Agaknya perlu Komisi III DPR untuk memanggil kedua
institusi itu dan mempertanyakan motivasi Polri menarik 20 penyidiknya.
Apakah ini sekedar gertak sambal agar KPK mengalah dan menyerahkan
penyidikan atas kasus korupsi di Korlantas kepada Kepolisian? Seolah
dengan cara ini Polri hendak menegaskan pada KPK : jangan macam-macam,
kalian masih butuh kami! Ataukah ini bagian dari upaya pelemahan
terhadap KPK? DPR sudah sejak lama sering mengambil keputusan yang tak
berpihak pada KPK. Tidak turunnya persetujuan atas anggaran pembangunan
gedung baru untuk kantor KPK, misalnya. Ketika publik menggalang dana
untuk itu, DPR sontak bereaksi keras dan mengatakan bahwa pembahasannya
tingal sedikit lagi, minggu depan sudah ada keputusan. Tapi sudah
berlalu 2 bulan, sampai kini tak kunjung ada keputusan. Apakah langkah
Polri tak memperpanjang masa tugas 20 penyidiknya ini juga bagian dari
pelemahan kinerja KPK? Akankah diikuti dengan penyidik-penyidik lain
yang mungkin akan habis masa tugasnya di KPK dalam waktu dekat? Publik
hanya bisa menunggu dan berharap KPK bisa menanggulangi masalah ini.

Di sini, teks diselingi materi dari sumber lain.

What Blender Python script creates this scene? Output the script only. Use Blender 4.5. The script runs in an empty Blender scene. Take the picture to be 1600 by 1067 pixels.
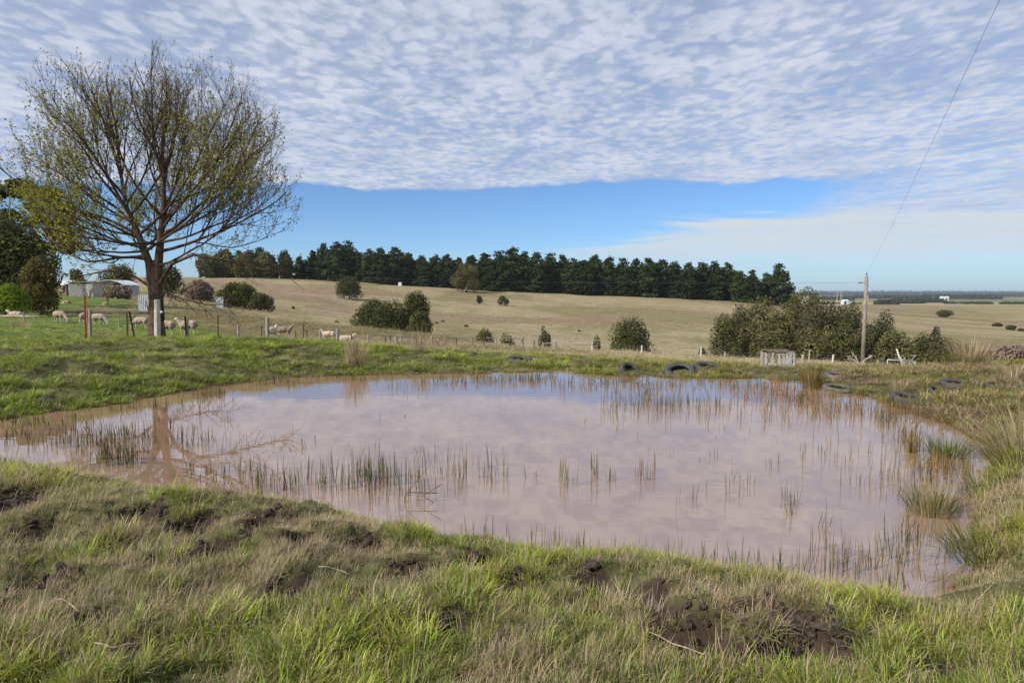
import bpy, bmesh, math, random
import numpy as np
from mathutils import Vector, Matrix, Euler

random.seed(7)
RNG = np.random.default_rng(7)
R = math.radians
scene = bpy.context.scene
COL = scene.collection

# ------------------------------------------------------------------ camera
F = 1067.0                       # focal length in photo pixels (1600 wide, 24 mm)
H = 2.2                          # eye above the water
PITCH = math.atan(76 / F)
cam_d = bpy.data.cameras.new('camera')
cam_d.lens = 24.0
cam_d.sensor_width = 36.0
cam_d.clip_start = 0.05
cam_d.clip_end = 60000
cam = bpy.data.objects.new('camera', cam_d)
COL.objects.link(cam)
cam.location = (0, 0, H)
cam.rotation_euler = (math.pi / 2 - PITCH, 0, 0)
scene.camera = cam

# ------------------------------------------------------------------ sun and exposure
SUN_EL = R(36)
SUN_DIR = Vector((-0.86, -0.51, 0)).normalized() * math.cos(SUN_EL) + Vector((0, 0, math.sin(SUN_EL)))
sun_d = bpy.data.lights.new('sun', 'SUN')
sun_d.energy = 4.9
sun_d.angle = R(2.0)
sun_d.color = (1.0, 0.93, 0.82)
sun = bpy.data.objects.new('sun', sun_d)
COL.objects.link(sun)
sun.location = (-20, -10, 40)
sun.rotation_euler = SUN_DIR.to_track_quat('Z', 'Y').to_euler()
scene.view_settings.view_transform = 'Standard'
scene.view_settings.look = 'None'
scene.view_settings.exposure = 0.18
scene.view_settings.gamma = 1.0
scene.view_settings.use_curve_mapping = False
scene.render.engine = 'CYCLES'
scene.cycles.use_denoising = True
scene.cycles.max_bounces = 4
scene.cycles.diffuse_bounces = 2
scene.cycles.glossy_bounces = 2
scene.cycles.transmission_bounces = 2


# ------------------------------------------------------------------ node helper
class NT:
    def __init__(self, tree):
        self.t = tree
        tree.nodes.clear()

    def n(self, kind, **kw):
        nd = self.t.nodes.new(kind)
        ins = kw.pop('ins', {})
        for k, v in kw.items():
            setattr(nd, k, v)
        for k, v in ins.items():
            s = nd.inputs[k]
            if isinstance(v, bpy.types.NodeSocket):
                self.t.links.new(v, s)
            else:
                s.default_value = v
        return nd

    def m(self, op, a, b=None, c=None, clamp=False):
        nd = self.t.nodes.new('ShaderNodeMath')
        nd.operation = op
        nd.use_clamp = clamp
        for i, v in enumerate((a, b, c)):
            if v is None:
                continue
            if isinstance(v, bpy.types.NodeSocket):
                self.t.links.new(v, nd.inputs[i])
            else:
                nd.inputs[i].default_value = v
        return nd.outputs[0]

    def ss(self, v, a, b):      # smoothstep a..b -> 0..1
        nd = self.n('ShaderNodeMapRange', interpolation_type='SMOOTHSTEP', clamp=True)
        self.t.links.new(v, nd.inputs[0])
        for i, x in ((1, a), (2, b)):
            if isinstance(x, bpy.types.NodeSocket):
                self.t.links.new(x, nd.inputs[i])
            else:
                nd.inputs[i].default_value = x
        return nd.outputs[0]

    def mix(self, f, a, b, blend='MIX'):
        nd = self.n('ShaderNodeMix', data_type='RGBA', blend_type=blend)
        for i, v in ((0, f), (6, a), (7, b)):
            if isinstance(v, bpy.types.NodeSocket):
                self.t.links.new(v, nd.inputs[i])
            elif i == 0:
                nd.inputs[0].default_value = v
            else:
                nd.inputs[i].default_value = (*v, 1) if len(v) == 3 else v
        return nd.outputs[2]

    def noise(self, vec, scale, detail=4, rough=0.55, dist=0.0):
        nd = self.n('ShaderNodeTexNoise', ins={'Scale': scale, 'Detail': detail, 'Roughness': rough, 'Distortion': dist})
        if vec is not None:
            self.t.links.new(vec, nd.inputs['Vector'])
        return nd.outputs[0]

    def link(self, a, b):
        self.t.links.new(a, b)


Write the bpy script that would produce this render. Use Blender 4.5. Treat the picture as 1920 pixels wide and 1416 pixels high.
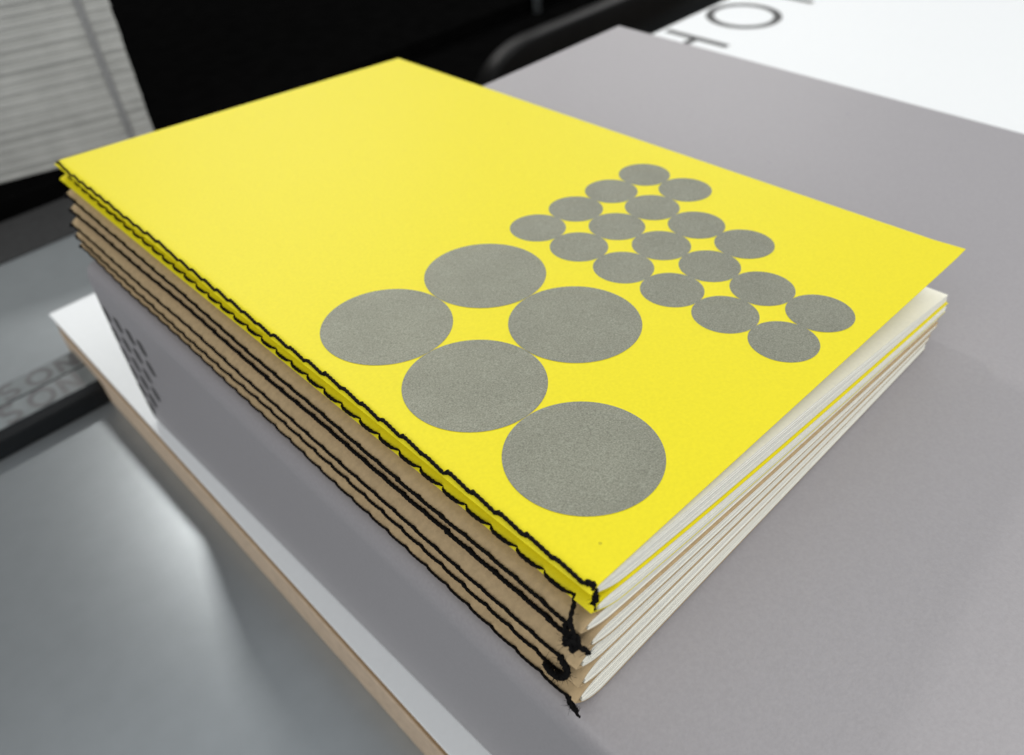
import bpy, math, random
from mathutils import Vector, Matrix, noise

# ------------------------------------------------------------------ camera, light, exposure
SC = bpy.context.scene
for o in list(bpy.data.objects): bpy.data.objects.remove(o)
COL = SC.collection
S = 0.013                     # metres per layout unit (one small-dot pitch on the cover)
ZT = 9.0                      # layout depth of the table top below the cover plane

def W(x, y, z):               # layout (x to the fore-edge, y to the tail, z down) -> world metres
    return Vector((x * S, -y * S, (ZT - z) * S))

CAMPOS = W(-8.7252, 9.1466, -7.7954)
ROWS = [(0.71954439, 0.69134113, 0.06559965), (-0.49938797, 0.44948103, 0.74066083), (0.48256349, -0.56569802, 0.668669)]
ax = [Vector((r[0], -r[1], -r[2])) for r in ROWS]
cam = bpy.data.cameras.new('camera'); camo = bpy.data.objects.new('camera', cam); COL.objects.link(camo)
M = Matrix.Identity(4)
for i, v in enumerate((ax[0], -ax[1], -ax[2])):
    for k in range(3): M[k][i] = v[k]
M.translation = CAMPOS
camo.matrix_world = M
cam.sensor_fit = 'HORIZONTAL'; cam.sensor_width = 36; cam.lens = 1521.25 / 1920 * 36
cam.clip_start = 0.005; cam.clip_end = 50
cam.dof.use_dof = True; cam.dof.focus_distance = 10.6 * S; cam.dof.aperture_fstop = 19
SC.camera = camo

world = bpy.data.worlds.new('World'); SC.world = world; world.use_nodes = True
world.node_tree.nodes['Background'].inputs[0].default_value = (0.93, 0.97, 1.0, 1)
world.node_tree.nodes['Background'].inputs[1].default_value = 0.56

def area(name, pos, target, sx, sy, power, col=(1, 1, 1)):
    l = bpy.data.lights.new(name, 'AREA'); l.shape = 'RECTANGLE'; l.size = sx; l.size_y = sy; l.energy = power; l.color = col
    o = bpy.data.objects.new(name, l); COL.objects.link(o); o.location = pos
    o.rotation_euler = (Vector(target) - Vector(pos)).to_track_quat('-Z', 'Y').to_euler()
    return o
# a small ceiling lamp beyond the table (its reflection glows on the table top), a hanging lamp farther right,
# and the broad ceiling panel above the near right side that lights the stack
T0 = W(-5.1, -7.5, 9)
area('ceiling_lamp', T0 + Vector((0.205, 0.71, 0.70)) * 1.7, T0, 0.15, 0.13, 5.6, (1, 0.985, 0.95))
area('hanging_lamp', (0.62, 1.15, 0.72), (0.0, 0.05, 0.1), 0.6, 0.35, 3.2, (1, 0.985, 0.96))
area('sheen_fill_right', (1.45, 0.95, 0.72), (0.15, 0.05, 0.1), 0.7, 0.4, 3.1, (1, 0.985, 0.97))  # added unseen fill, brightens the far part of the grey cover
area('ceiling_panel', (0.62, -0.62, 1.25), (0.02, 0, 0.1), 0.8, 0.8, 9.0, (1, 0.98, 0.95))
area('fill_light_left', (-1.15, -0.25, 1.0), (0.0, 0, 0.08), 0.9, 0.9, 7.0, (1, 0.985, 0.96))  # added fill light for the left-facing sides, not a known source
vs = SC.view_settings; vs.view_transform = 'Standard'; vs.look = 'None'; vs.exposure = 0.0; vs.gamma = 1.0; vs.use_curve_mapping = False
SC.render.engine = 'CYCLES'
R = random.Random(7)

# ------------------------------------------------------------------ materials
def mat(name, col, rough=0.6, metal=0.0, spec=0.5, var=0.0, vscale=400, bump=0.0, bscale=3000, bdist=0.0002, sheen=0.0, coat=0.0, speck=0):
    m = bpy.data.materials.new(name); m.use_nodes = True
    nt = m.node_tree; b = nt.nodes['Principled BSDF']
    b.inputs['Base Color'].default_value = (*col, 1); b.inputs['Roughness'].default_value = rough
    b.inputs['Metallic'].default_value = metal; b.inputs['Specular IOR Level'].default_value = spec
    b.inputs['Sheen Weight'].default_value = sheen; b.inputs['Coat Weight'].default_value = coat
    tc = nt.nodes.new('ShaderNodeTexCoord')
    if var:
        n = nt.nodes.new('ShaderNodeTexNoise'); n.inputs['Scale'].default_value = vscale; n.inputs['Detail'].default_value = 6
        nt.links.new(tc.outputs['Object'], n.inputs['Vector'])
        mp = nt.nodes.new('ShaderNodeMapRange'); mp.inputs['From Min'].default_value = 0.3; mp.inputs['From Max'].default_value = 0.7
        mp.inputs['To Min'].default_value = 1 - var; mp.inputs['To Max'].default_value = 1 + var
        nt.links.new(n.outputs['Fac'], mp.inputs['Value'])
        mx = nt.nodes.new('ShaderNodeVectorMath'); mx.operation = 'SCALE'; mx.inputs[0].default_value = col
        nt.links.new(mp.outputs[0], mx.inputs['Scale']); nt.links.new(mx.outputs[0], b.inputs['Base Color'])
    if speck:
        n = nt.nodes.new('ShaderNodeTexVoronoi'); n.inputs['Scale'].default_value = speck; n.inputs['Randomness'].default_value = 1
        nt.links.new(tc.outputs['Object'], n.inputs['Vector'])
        c1 = nt.nodes.new('ShaderNodeMath'); c1.operation = 'LESS_THAN'; c1.inputs[1].default_value = 0.032; nt.links.new(n.outputs['Distance'], c1.inputs[0])
        sp = nt.nodes.new('ShaderNodeSeparateColor'); nt.links.new(n.outputs['Color'], sp.inputs[0])
        c2 = nt.nodes.new('ShaderNodeMath'); c2.operation = 'GREATER_THAN'; c2.inputs[1].default_value = 0.62; nt.links.new(sp.outputs[0], c2.inputs[0])
        c3 = nt.nodes.new('ShaderNodeMath'); c3.operation = 'MULTIPLY'; nt.links.new(c1.outputs[0], c3.inputs[0]); nt.links.new(c2.outputs[0], c3.inputs[1])
        c4 = nt.nodes.new('ShaderNodeMath'); c4.operation = 'MULTIPLY'; c4.inputs[1].default_value = 0.45; nt.links.new(c3.outputs[0], c4.inputs[0])
        mm = nt.nodes.new('ShaderNodeMix'); mm.data_type = 'RGBA'; nt.links.new(c4.outputs[0], mm.inputs['Factor'])
        src = b.inputs['Base Color'].links[0].from_socket; nt.links.new(src, mm.inputs[6]); mm.inputs[7].default_value = (col[0] * .35, col[1] * .33, col[2] * .6, 1)
        nt.links.new(mm.outputs[2], b.inputs['Base Color'])
    if bump:
        n = nt.nodes.new('ShaderNodeTexNoise'); n.inputs['Scale'].default_value = bscale; n.inputs['Detail'].default_value = 4
        nt.links.new(tc.outputs['Object'], n.inputs['Vector'])
        bp = nt.nodes.new('ShaderNodeBump'); bp.inputs['Strength'].default_value = bump; bp.inputs['Distance'].default_value = bdist
        nt.links.new(n.outputs['Fac'], bp.inputs['Height']); nt.links.new(bp.outputs[0], b.inputs['Normal'])
    return m

MY = mat('yellow_paper', (0.80, 0.695, 0.011), 0.5, spec=0.3, var=0.03, vscale=1500, bump=0.2, bscale=2500, bdist=0.00009, speck=110)
MK = mat('kraft_paper', (0.485, 0.36, 0.205), 0.75, spec=0.25, var=0.10, vscale=900, bump=0.4, bscale=2200, bdist=0.0001)
MP = mat('cream_page', (0.88, 0.87, 0.79), 0.65, spec=0.25, var=0.03, vscale=1200, bump=0.2, bscale=2500, bdist=0.00008)
MT = mat('black_thread', (0.005, 0.0045, 0.0045), 0.85, spec=0.12, var=0.3, vscale=3000, bump=0.6, bscale=5000, bdist=0.0003)
MG = mat('grey_cover', (0.318, 0.303, 0.317), 0.45, spec=0.7, var=0.045, vscale=1500, bump=0.4, bscale=1800, bdist=0.00009, speck=70)
MGD = mat('grey_print', (0.07, 0.068, 0.068), 0.6, var=0.1)
MW = mat('white_card', (0.83, 0.85, 0.86), 0.5, spec=0.4, var=0.012, vscale=600, bump=0.15, bscale=1500, bdist=0.00008)
MBE = mat('brown_board_edge', (0.30, 0.19, 0.095), 0.85, spec=0.2, var=0.12, vscale=500, bump=0.5, bscale=1200, bdist=0.0002)
MBL = mat('tan_board_edge', (0.56, 0.44, 0.325), 0.85, spec=0.2, var=0.1, vscale=400, bump=0.5, bscale=1200, bdist=0.0002)
MI = mat('black_ink', (0.02, 0.02, 0.02), 0.5, var=0.1)
MTB = mat('satin_table', (0.385, 0.415, 0.435), 0.29, metal=0.66, spec=0.8, var=0.03, vscale=120, bump=0.08, bscale=700, bdist=0.0002)
MBK = mat('black_plastic', (0.0025, 0.0025, 0.0025), 1.0, spec=0.0, var=0.2, vscale=80)
MCASE = mat('matt_black_case', (0.004, 0.004, 0.004), 0.42, spec=0.09, var=0.2, vscale=80)
MDREF = mat('dark_reflection_grey', (0.042, 0.042, 0.042), 0.8, spec=0.15, var=0.15, vscale=300)  # grey that stands in for a dark reflection on the table
MBG = mat('black_gloss', (0.006, 0.007, 0.008), 0.25, spec=0.3, var=0.2, vscale=80)
MWALL = mat('black_backdrop', (0.0015, 0.0015, 0.0015), 0.9, spec=0.0, var=0.2, vscale=4)
MBAR = mat('grey_label', (0.19, 0.21, 0.215), 0.33, spec=0.5, var=0.12, vscale=150, coat=0.3)
MBARL = mat('grey_lettering', (0.12, 0.12, 0.125), 0.4, var=0.15)
MPK = mat('newsprint', (0.40, 0.40, 0.38), 0.75, spec=0.25, var=0.12, vscale=60)
MPK2 = mat('newsprint_edge', (0.52, 0.52, 0.50), 0.7, spec=0.25, var=0.08, vscale=60)
MSTR = mat('grey_strap', (0.24, 0.24, 0.24), 0.6, var=0.1)
MPOST = mat('grey_metal', (0.25, 0.27, 0.28), 0.4, metal=0.5, var=0.1)

def silver():
    m = bpy.data.materials.new('silver_ink'); m.use_nodes = True; nt = m.node_tree; b = nt.nodes['Principled BSDF']
    tc = nt.nodes.new('ShaderNodeTexCoord')
    v = nt.nodes.new('ShaderNodeTexNoise'); v.inputs['Scale'].default_value = 3300; v.inputs['Detail'].default_value = 5; v.inputs['Roughness'].default_value = 0.7
    nt.links.new(tc.outputs['Object'], v.inputs['Vector'])
    r = nt.nodes.new('ShaderNodeValToRGB'); e = r.color_ramp.elements
    e[0].position = 0.34; e[0].color = (0.175, 0.175, 0.135, 1); e[1].position = 0.68; e[1].color = (0.375, 0.385, 0.31, 1)
    nt.links.new(v.outputs['Fac'], r.inputs['Fac']); nt.links.new(r.outputs[0], b.inputs['Base Color'])
    lo = nt.nodes.new('ShaderNodeTexNoise'); lo.inputs['Scale'].default_value = 90; lo.inputs['Detail'].default_value = 5
    nt.links.new(tc.outputs['Object'], lo.inputs['Vector'])
    lr = nt.nodes.new('ShaderNodeMapRange'); lr.inputs['From Min'].default_value = 0.3; lr.inputs['From Max'].default_value = 0.7; lr.inputs['To Min'].default_value = 0.94; lr.inputs['To Max'].default_value = 1.05
    nt.links.new(lo.outputs['Fac'], lr.inputs['Value'])
    sc = nt.nodes.new('ShaderNodeVectorMath'); sc.operation = 'SCALE'; nt.links.new(r.outputs[0], sc.inputs[0]); nt.links.new(lr.outputs[0], sc.inputs['Scale'])
    nt.links.new(sc.outputs[0], b.inputs['Base Color'])
    b.inputs['Metallic'].default_value = 0.55; b.inputs['Roughness'].default_value = 0.5
    bp = nt.nodes.new('ShaderNodeBump'); bp.inputs['Strength'].default_value = 0.55; bp.inputs['Distance'].default_value = 0.0002
    nt.links.new(v.outputs['Fac'], bp.inputs['Height']); nt.links.new(bp.outputs[0], b.inputs['Normal'])
    return m
MS = silver()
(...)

Bambang Widodo Umar, pengamat Kepolisian,
menyarankan agar KPK tak perlu lagi bergantung pada Kepolisian dalam
memenuhi kebutuhan penyidik. KPK bisa meminta penyidik dari TNI.
Tampaknya terobosan baru ini perlu dipertimbangkan, agar dominasi
penyidik Polri di KPK tidak terlalu besar. Namun yang lebih penting
lagi, KPK seyogyanya segera mempersiapkan, mendidik dan melatih penyidik
independen – bukan berasal dari Kepolisian maupun Kejaksaan – agar tak
bergantung pada instansi lain. Masalahnya : mendidik dan melatih
penyidik handal dan membekalinya dengan berbagai disiplin ilmu yang
terpadu, tentu butuh biaya tidak sedikit.
Dan kalau sudah terkait
anggaran, palunya ada di tangan Komisi III DPR. Maukah mereka bersikap
kooperatif mendukung KPK, melengkapinya dengan sarana, prasarana dan
sumber daya manusia yang handal? Saya kok tidak yakin, berkaca dari
pengalaman silang sengakrut KPK vs DPR selama ini. Tampaknya, benang
kusut yang membelit kinerja KPK ini masih akan terus diulur. Semoga KPK
masih punya cukup banyak energi untuk bertahan melawan gerakan-gerakan
yang tidak pro pemberantasan korupsi. Itu doa rakyat Indonesia.